Skip the pictures. Transcribe the rest of the data below without changing a word.
.....
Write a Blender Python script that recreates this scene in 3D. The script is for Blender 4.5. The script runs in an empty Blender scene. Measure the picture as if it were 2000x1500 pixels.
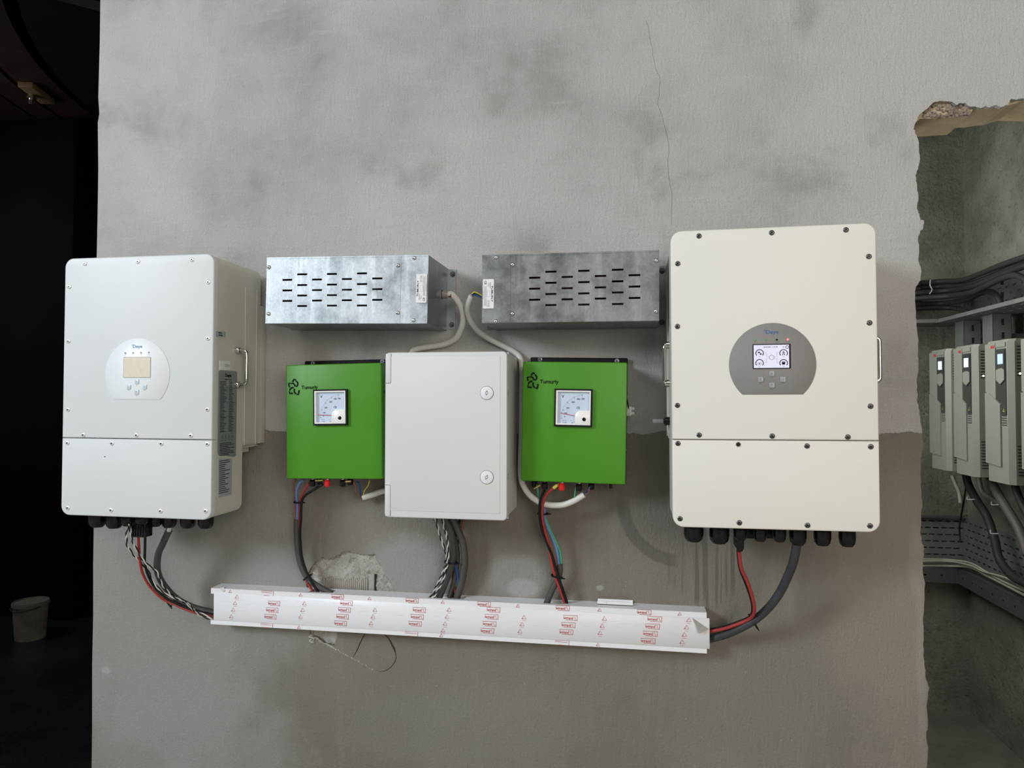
import bpy, bmesh, math, random
from mathutils import Vector, Matrix
random.seed(7)
C = bpy.context.scene.collection
SC = bpy.context.scene
# ------------------------------------------------------------------ camera
F, YAW, PITCH, CD, CH = 1359.2, 0.1701, 0.0216, 1.8266, 1.5
cam_d = bpy.data.cameras.new('camera'); cam = bpy.data.objects.new('camera', cam_d); C.objects.link(cam)
cam_d.sensor_width = 36; cam_d.lens = F / 2000 * 36; cam_d.clip_start = .05
cam.location = (0, -CD, CH); cam.rotation_euler = (math.pi / 2 + PITCH, 0, YAW)
SC.camera = cam
RM = Matrix.Rotation(YAW, 3, 'Z') @ Matrix.Rotation(PITCH, 3, 'X')
def ray(px, py): return RM @ Vector(((px - 1000) / F, 1, (750 - py) / F))
CP = Vector((0, -CD, CH))
def at(px, py, d=0.0):            # point on the plane d metres in front of the wall
    r = ray(px, py); return CP + r * ((CD - d) / r.y)
def atX(px, py, X):
    r = ray(px, py); return CP + r * (X / r.x)
def atZ(px, py, Z=0.0):
    r = ray(px, py); return CP + r * ((Z - CH) / r.z)
# ------------------------------------------------------------------ light
w = bpy.data.worlds.new('world'); SC.world = w; w.use_nodes = True
w.node_tree.nodes['Background'].inputs[0].default_value = (.92, .96, 1, 1)
w.node_tree.nodes['Background'].inputs[1].default_value = .07
def area(name, loc, tgt, size, sy, power, col):
    l = bpy.data.lights.new(name, 'AREA'); l.shape = 'RECTANGLE'; l.size = size; l.size_y = sy
    l.energy = power; l.color = col
    o = bpy.data.objects.new(name, l); C.objects.link(o); o.location = loc
    o.rotation_euler = (Vector(tgt) - Vector(loc)).to_track_quat('-Z', 'Y').to_euler(); return o
area('daylight_opening', (-4.6, -4.3, 3.5), (0, 0, 1.4), 1.5, 1.5, 238, (.82, .91, 1.0))
area('warm_opening', (2.6, -5.6, 2.6), (.5, 0, 1.5), 3.0, 2.2, 138, (1.0, .92, .83))
area('overhead_fill', (-.6, -3.6, 4.4), (-.2, 0, 2.0), 3.0, 2.0, 36, (1.0, .99, .96))  # unseen overhead fill, added to soften the shade on the wall
area('hall_fill', (-4.6, 1.0, 2.7), (-2.3, 2.6, .7), 1.0, 1.0, 9, (.95, .97, 1.0))  # unseen lamp added so the bucket shows in the blocked hall
area('side_room_fill', (.45, .95, 2.0), (2.0, .75, 1.5), .8, 1.3, 20, (.97, 1.0, .93))  # unseen fill added to brighten the side room; the divider has no doorway
SC.view_settings.view_transform = 'Standard'; SC.view_settings.look = 'None'
SC.view_settings.gamma = 1; SC.view_settings.use_curve_mapping = False
SC.view_settings.exposure = 0.12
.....
Finished task:
Write a Blender Python script that recreates this scene in 3D. The script is for Blender 4.5. The script runs in an empty Blender scene. Measure the picture as if it were 2000x1500 pixels.
import bpy, bmesh, math, random
from mathutils import Vector, Matrix
random.seed(7)
C = bpy.context.scene.collection
SC = bpy.context.scene
# ------------------------------------------------------------------ camera
F, YAW, PITCH, CD, CH = 1359.2, 0.1701, 0.0216, 1.8266, 1.5
cam_d = bpy.data.cameras.new('camera'); cam = bpy.data.objects.new('camera', cam_d); C.objects.link(cam)
cam_d.sensor_width = 36; cam_d.lens = F / 2000 * 36; cam_d.clip_start = .05
cam.location = (0, -CD, CH); cam.rotation_euler = (math.pi / 2 + PITCH, 0, YAW)
SC.camera = cam
RM = Matrix.Rotation(YAW, 3, 'Z') @ Matrix.Rotation(PITCH, 3, 'X')
def ray(px, py): return RM @ Vector(((px - 1000) / F, 1, (750 - py) / F))
CP = Vector((0, -CD, CH))
def at(px, py, d=0.0):            # point on the plane d metres in front of the wall
    r = ray(px, py); return CP + r * ((CD - d) / r.y)
def atX(px, py, X):
    r = ray(px, py); return CP + r * (X / r.x)
def atZ(px, py, Z=0.0):
    r = ray(px, py); return CP + r * ((Z - CH) / r.z)
# ------------------------------------------------------------------ light
w = bpy.data.worlds.new('world'); SC.world = w; w.use_nodes = True
w.node_tree.nodes['Background'].inputs[0].default_value = (.92, .96, 1, 1)
w.node_tree.nodes['Background'].inputs[1].default_value = .07
def area(name, loc, tgt, size, sy, power, col):
    l = bpy.data.lights.new(name, 'AREA'); l.shape = 'RECTANGLE'; l.size = size; l.size_y = sy
    l.energy = power; l.color = col
    o = bpy.data.objects.new(name, l); C.objects.link(o); o.location = loc
    o.rotation_euler = (Vector(tgt) - Vector(loc)).to_track_quat('-Z', 'Y').to_euler(); return o
area('daylight_opening', (-4.6, -4.3, 3.5), (0, 0, 1.4), 1.5, 1.5, 238, (.82, .91, 1.0))
area('warm_opening', (2.6, -5.6, 2.6), (.5, 0, 1.5), 3.0, 2.2, 138, (1.0, .92, .83))
area('overhead_fill', (-.6, -3.6, 4.4), (-.2, 0, 2.0), 3.0, 2.0, 36, (1.0, .99, .96))  # unseen overhead fill, added to soften the shade on the wall
area('hall_fill', (-4.6, 1.0, 2.7), (-2.3, 2.6, .7), 1.0, 1.0, 9, (.95, .97, 1.0))  # unseen lamp added so the bucket shows in the blocked hall
area('side_room_fill', (.45, .95, 2.0), (2.0, .75, 1.5), .8, 1.3, 20, (.97, 1.0, .93))  # unseen fill added to brighten the side room; the divider has no doorway
SC.view_settings.view_transform = 'Standard'; SC.view_settings.look = 'None'
SC.view_settings.gamma = 1; SC.view_settings.use_curve_mapping = False
SC.view_settings.exposure = 0.12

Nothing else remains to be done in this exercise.